Sarah, very true. I've felt that anger, watching films or seeing photos of war atrocities--people marched and gunned down. I want them to run at their killers, even though it won't change the outcome. But somehow I think this is more the truth.

Ello, thanks! I'm very comfortable in this style these days. It's minimalist in the sense of word count, but I shoot for (no pun intended) a very immediate and vivid experience.

Charles, I'm eager to see how this sense of immediacy works in novel length.

Aine, aw, that was a sweet sentiment. :) Thanks, even though it's very much the comfort of fiction.

Roxicsgirl, welcome! If you felt that raw immediacy, then I did my job. Thanks.

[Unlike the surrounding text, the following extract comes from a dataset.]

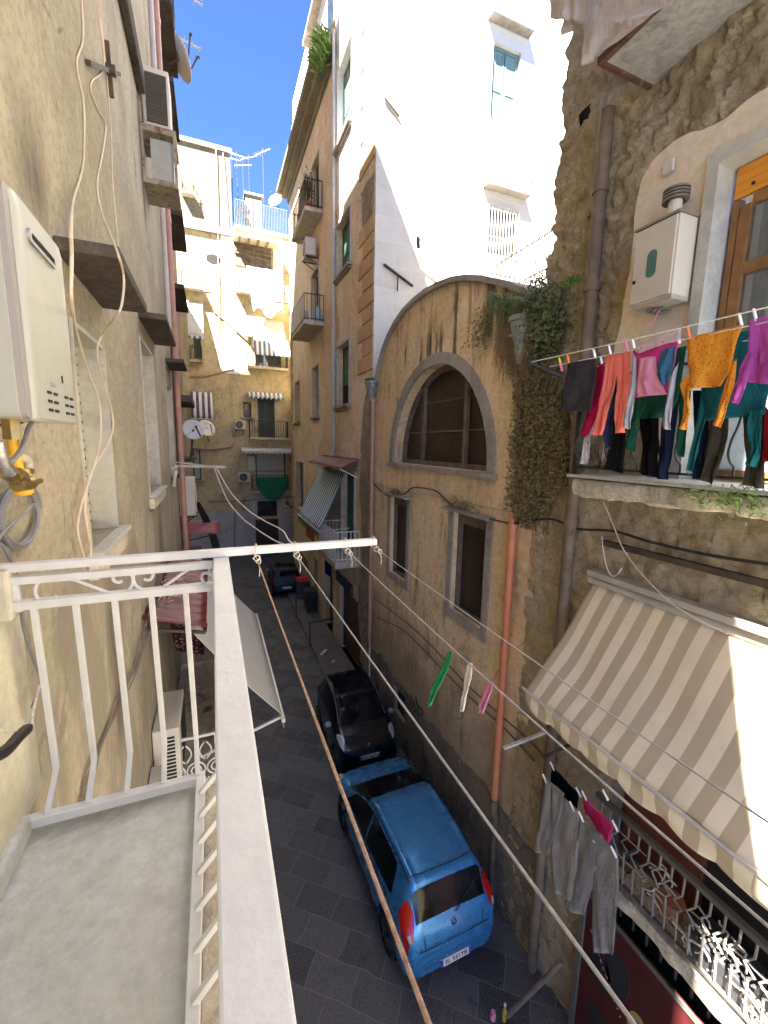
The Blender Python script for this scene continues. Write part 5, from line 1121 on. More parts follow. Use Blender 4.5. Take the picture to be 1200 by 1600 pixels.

JR, you have a chance, at least. I say, go for it.

SzélsőFa said...

Wow, very powerful one, Jason. I somehow wish to look behind, to find some reason, but there's no definite need to have one here.
It's ultimate as it is.

Synchronicity said...

Very dramatic...I am definitely feeling this piece. What inspired this?

Sameera Ansari said...

Very powerful narration!Could feel the protagonist.

Miladysa said...

Ouch!

Great writing - & scary!

K.Lawson Gilbert said...

Very cleverly written. You certainly kept my attention throughout. That last line is unsettling - therefore, good writing.

I like how we are privy to the protagonist's thoughts. He wants to be the person who jumps up and screams - Not me buddy...you're not gonna effing kill me - and if you do I'm taking you with me. However, in the end, he was like the ones he rebuked. (through no fault of his own) This was so realistic.

Anonymous said...

Szelsofa, yes, one does wonder about the reason, but you're right. In this last moment, it's the intensity that holds.

Merelyme, I've had those thoughts about people being gunned down. What they were thinking during their walk. How they were fed thin lies, but how strongly they would have clung to them, hoping that the unthinkable wasn't happening. Something about the forest picture evoked this moment, and the two thoughts came together.

Sameera, thanks, my friend!

Miladysa, and how violently the blackness must have come.

Kaye, amazingly perceptive, as always. You've capture the pain of the piece. Fearing the trembling-knee fear, imagining conquering it, then experiencing even worse.